What to produce:
Give the data a second time, exactly and in full.
+ + + + + + +
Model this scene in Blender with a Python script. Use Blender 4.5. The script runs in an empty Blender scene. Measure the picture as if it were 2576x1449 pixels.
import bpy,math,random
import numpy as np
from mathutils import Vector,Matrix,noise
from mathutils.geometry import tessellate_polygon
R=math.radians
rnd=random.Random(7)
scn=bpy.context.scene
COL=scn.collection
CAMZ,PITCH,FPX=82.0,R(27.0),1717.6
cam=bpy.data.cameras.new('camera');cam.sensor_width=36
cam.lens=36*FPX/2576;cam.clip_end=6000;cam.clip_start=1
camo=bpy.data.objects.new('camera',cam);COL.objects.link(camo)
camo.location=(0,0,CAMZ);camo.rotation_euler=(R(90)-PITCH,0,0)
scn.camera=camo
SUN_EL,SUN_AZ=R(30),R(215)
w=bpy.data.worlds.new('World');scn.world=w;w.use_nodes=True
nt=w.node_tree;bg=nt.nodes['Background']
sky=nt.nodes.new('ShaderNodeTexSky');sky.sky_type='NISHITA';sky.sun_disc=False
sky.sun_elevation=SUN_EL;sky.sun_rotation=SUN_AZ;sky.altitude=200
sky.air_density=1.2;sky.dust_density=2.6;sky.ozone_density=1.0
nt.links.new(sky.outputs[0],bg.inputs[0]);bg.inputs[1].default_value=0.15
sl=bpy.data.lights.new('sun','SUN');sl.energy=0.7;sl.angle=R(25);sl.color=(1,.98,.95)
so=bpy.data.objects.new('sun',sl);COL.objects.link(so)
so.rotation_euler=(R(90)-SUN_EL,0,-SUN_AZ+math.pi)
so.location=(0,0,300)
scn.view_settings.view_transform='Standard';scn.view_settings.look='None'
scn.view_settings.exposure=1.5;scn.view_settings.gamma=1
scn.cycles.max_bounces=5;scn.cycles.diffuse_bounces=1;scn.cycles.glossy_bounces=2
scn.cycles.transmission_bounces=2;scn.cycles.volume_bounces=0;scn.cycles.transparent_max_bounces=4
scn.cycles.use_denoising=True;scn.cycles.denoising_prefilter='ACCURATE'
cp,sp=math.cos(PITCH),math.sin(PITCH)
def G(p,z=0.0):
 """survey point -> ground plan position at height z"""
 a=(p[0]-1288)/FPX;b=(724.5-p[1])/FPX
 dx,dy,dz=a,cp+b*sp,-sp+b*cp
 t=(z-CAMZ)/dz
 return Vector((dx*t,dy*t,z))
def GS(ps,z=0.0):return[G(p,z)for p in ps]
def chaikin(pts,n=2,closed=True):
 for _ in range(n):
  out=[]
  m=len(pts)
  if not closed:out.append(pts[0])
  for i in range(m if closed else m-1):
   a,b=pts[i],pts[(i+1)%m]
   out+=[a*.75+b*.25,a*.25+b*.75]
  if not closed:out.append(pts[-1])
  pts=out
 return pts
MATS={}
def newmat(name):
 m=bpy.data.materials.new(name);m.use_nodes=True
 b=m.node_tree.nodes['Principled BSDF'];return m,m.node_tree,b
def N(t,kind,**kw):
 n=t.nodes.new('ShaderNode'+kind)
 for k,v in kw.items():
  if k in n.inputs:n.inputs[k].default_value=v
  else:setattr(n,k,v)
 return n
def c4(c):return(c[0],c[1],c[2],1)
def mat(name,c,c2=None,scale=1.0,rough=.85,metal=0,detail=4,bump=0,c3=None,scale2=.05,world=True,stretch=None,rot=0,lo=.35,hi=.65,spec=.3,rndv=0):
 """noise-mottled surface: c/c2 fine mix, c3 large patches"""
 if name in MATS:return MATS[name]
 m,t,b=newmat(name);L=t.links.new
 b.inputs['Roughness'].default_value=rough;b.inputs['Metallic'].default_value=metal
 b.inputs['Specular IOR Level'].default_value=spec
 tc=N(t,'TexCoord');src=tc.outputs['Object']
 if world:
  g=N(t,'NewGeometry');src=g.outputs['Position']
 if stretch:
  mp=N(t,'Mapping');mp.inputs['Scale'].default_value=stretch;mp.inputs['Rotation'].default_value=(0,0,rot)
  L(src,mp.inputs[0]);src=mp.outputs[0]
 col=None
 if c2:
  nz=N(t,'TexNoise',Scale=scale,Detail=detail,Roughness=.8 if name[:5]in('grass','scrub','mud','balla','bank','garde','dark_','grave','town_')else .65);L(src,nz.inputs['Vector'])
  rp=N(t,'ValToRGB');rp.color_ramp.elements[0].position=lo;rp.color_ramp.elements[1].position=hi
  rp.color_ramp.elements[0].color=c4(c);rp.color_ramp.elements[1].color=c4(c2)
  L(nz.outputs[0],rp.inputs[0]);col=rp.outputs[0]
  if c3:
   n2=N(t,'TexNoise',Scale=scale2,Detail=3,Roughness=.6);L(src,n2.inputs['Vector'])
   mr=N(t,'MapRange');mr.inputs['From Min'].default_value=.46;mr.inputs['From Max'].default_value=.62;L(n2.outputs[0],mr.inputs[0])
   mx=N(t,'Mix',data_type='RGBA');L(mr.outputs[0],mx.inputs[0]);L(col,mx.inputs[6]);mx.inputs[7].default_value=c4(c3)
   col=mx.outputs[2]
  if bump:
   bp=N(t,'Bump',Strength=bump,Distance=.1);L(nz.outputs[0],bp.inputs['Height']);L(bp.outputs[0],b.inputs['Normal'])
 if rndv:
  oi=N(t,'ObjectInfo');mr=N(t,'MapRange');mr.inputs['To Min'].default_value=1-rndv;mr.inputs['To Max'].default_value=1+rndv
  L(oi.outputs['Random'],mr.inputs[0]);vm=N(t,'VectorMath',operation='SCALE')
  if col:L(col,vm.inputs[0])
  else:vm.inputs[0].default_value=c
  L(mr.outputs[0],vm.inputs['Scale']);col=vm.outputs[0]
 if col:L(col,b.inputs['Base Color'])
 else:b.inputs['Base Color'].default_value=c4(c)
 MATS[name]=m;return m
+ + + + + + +
Written solution:
Model this scene in Blender with a Python script. Use Blender 4.5. The script runs in an empty Blender scene. Measure the picture as if it were 2576x1449 pixels.
import bpy,math,random
import numpy as np
from mathutils import Vector,Matrix,noise
from mathutils.geometry import tessellate_polygon
R=math.radians
rnd=random.Random(7)
scn=bpy.context.scene
COL=scn.collection
CAMZ,PITCH,FPX=82.0,R(27.0),1717.6
cam=bpy.data.cameras.new('camera');cam.sensor_width=36
cam.lens=36*FPX/2576;cam.clip_end=6000;cam.clip_start=1
camo=bpy.data.objects.new('camera',cam);COL.objects.link(camo)
camo.location=(0,0,CAMZ);camo.rotation_euler=(R(90)-PITCH,0,0)
scn.camera=camo
SUN_EL,SUN_AZ=R(30),R(215)
w=bpy.data.worlds.new('World');scn.world=w;w.use_nodes=True
nt=w.node_tree;bg=nt.nodes['Background']
sky=nt.nodes.new('ShaderNodeTexSky');sky.sky_type='NISHITA';sky.sun_disc=False
sky.sun_elevation=SUN_EL;sky.sun_rotation=SUN_AZ;sky.altitude=200
sky.air_density=1.2;sky.dust_density=2.6;sky.ozone_density=1.0
nt.links.new(sky.outputs[0],bg.inputs[0]);bg.inputs[1].default_value=0.15
sl=bpy.data.lights.new('sun','SUN');sl.energy=0.7;sl.angle=R(25);sl.color=(1,.98,.95)
so=bpy.data.objects.new('sun',sl);COL.objects.link(so)
so.rotation_euler=(R(90)-SUN_EL,0,-SUN_AZ+math.pi)
so.location=(0,0,300)
scn.view_settings.view_transform='Standard';scn.view_settings.look='None'
scn.view_settings.exposure=1.5;scn.view_settings.gamma=1
scn.cycles.max_bounces=5;scn.cycles.diffuse_bounces=1;scn.cycles.glossy_bounces=2
scn.cycles.transmission_bounces=2;scn.cycles.volume_bounces=0;scn.cycles.transparent_max_bounces=4
scn.cycles.use_denoising=True;scn.cycles.denoising_prefilter='ACCURATE'
cp,sp=math.cos(PITCH),math.sin(PITCH)
def G(p,z=0.0):
 """survey point -> ground plan position at height z"""
 a=(p[0]-1288)/FPX;b=(724.5-p[1])/FPX
 dx,dy,dz=a,cp+b*sp,-sp+b*cp
 t=(z-CAMZ)/dz
 return Vector((dx*t,dy*t,z))
def GS(ps,z=0.0):return[G(p,z)for p in ps]
def chaikin(pts,n=2,closed=True):
 for _ in range(n):
  out=[]
  m=len(pts)
  if not closed:out.append(pts[0])
  for i in range(m if closed else m-1):
   a,b=pts[i],pts[(i+1)%m]
   out+=[a*.75+b*.25,a*.25+b*.75]
  if not closed:out.append(pts[-1])
  pts=out
 return pts
MATS={}
def newmat(name):
 m=bpy.data.materials.new(name);m.use_nodes=True
 b=m.node_tree.nodes['Principled BSDF'];return m,m.node_tree,b
def N(t,kind,**kw):
 n=t.nodes.new('ShaderNode'+kind)
 for k,v in kw.items():
  if k in n.inputs:n.inputs[k].default_value=v
  else:setattr(n,k,v)
 return n
def c4(c):return(c[0],c[1],c[2],1)
def mat(name,c,c2=None,scale=1.0,rough=.85,metal=0,detail=4,bump=0,c3=None,scale2=.05,world=True,stretch=None,rot=0,lo=.35,hi=.65,spec=.3,rndv=0):
 """noise-mottled surface: c/c2 fine mix, c3 large patches"""
 if name in MATS:return MATS[name]
 m,t,b=newmat(name);L=t.links.new
 b.inputs['Roughness'].default_value=rough;b.inputs['Metallic'].default_value=metal
 b.inputs['Specular IOR Level'].default_value=spec
 tc=N(t,'TexCoord');src=tc.outputs['Object']
 if world:
  g=N(t,'NewGeometry');src=g.outputs['Position']
 if stretch:
  mp=N(t,'Mapping');mp.inputs['Scale'].default_value=stretch;mp.inputs['Rotation'].default_value=(0,0,rot)
  L(src,mp.inputs[0]);src=mp.outputs[0]
 col=None
 if c2:
  nz=N(t,'TexNoise',Scale=scale,Detail=detail,Roughness=.8 if name[:5]in('grass','scrub','mud','balla','bank','garde','dark_','grave','town_')else .65);L(src,nz.inputs['Vector'])
  rp=N(t,'ValToRGB');rp.color_ramp.elements[0].position=lo;rp.color_ramp.elements[1].position=hi
  rp.color_ramp.elements[0].color=c4(c);rp.color_ramp.elements[1].color=c4(c2)
  L(nz.outputs[0],rp.inputs[0]);col=rp.outputs[0]
  if c3:
   n2=N(t,'TexNoise',Scale=scale2,Detail=3,Roughness=.6);L(src,n2.inputs['Vector'])
   mr=N(t,'MapRange');mr.inputs['From Min'].default_value=.46;mr.inputs['From Max'].default_value=.62;L(n2.outputs[0],mr.inputs[0])
   mx=N(t,'Mix',data_type='RGBA');L(mr.outputs[0],mx.inputs[0]);L(col,mx.inputs[6]);mx.inputs[7].default_value=c4(c3)
   col=mx.outputs[2]
  if bump:
   bp=N(t,'Bump',Strength=bump,Distance=.1);L(nz.outputs[0],bp.inputs['Height']);L(bp.outputs[0],b.inputs['Normal'])
 if rndv:
  oi=N(t,'ObjectInfo');mr=N(t,'MapRange');mr.inputs['To Min'].default_value=1-rndv;mr.inputs['To Max'].default_value=1+rndv
  L(oi.outputs['Random'],mr.inputs[0]);vm=N(t,'VectorMath',operation='SCALE')
  if col:L(col,vm.inputs[0])
  else:vm.inputs[0].default_value=c
  L(mr.outputs[0],vm.inputs['Scale']);col=vm.outputs[0]
 if col:L(col,b.inputs['Base Color'])
 else:b.inputs['Base Color'].default_value=c4(c)
 MATS[name]=m;return m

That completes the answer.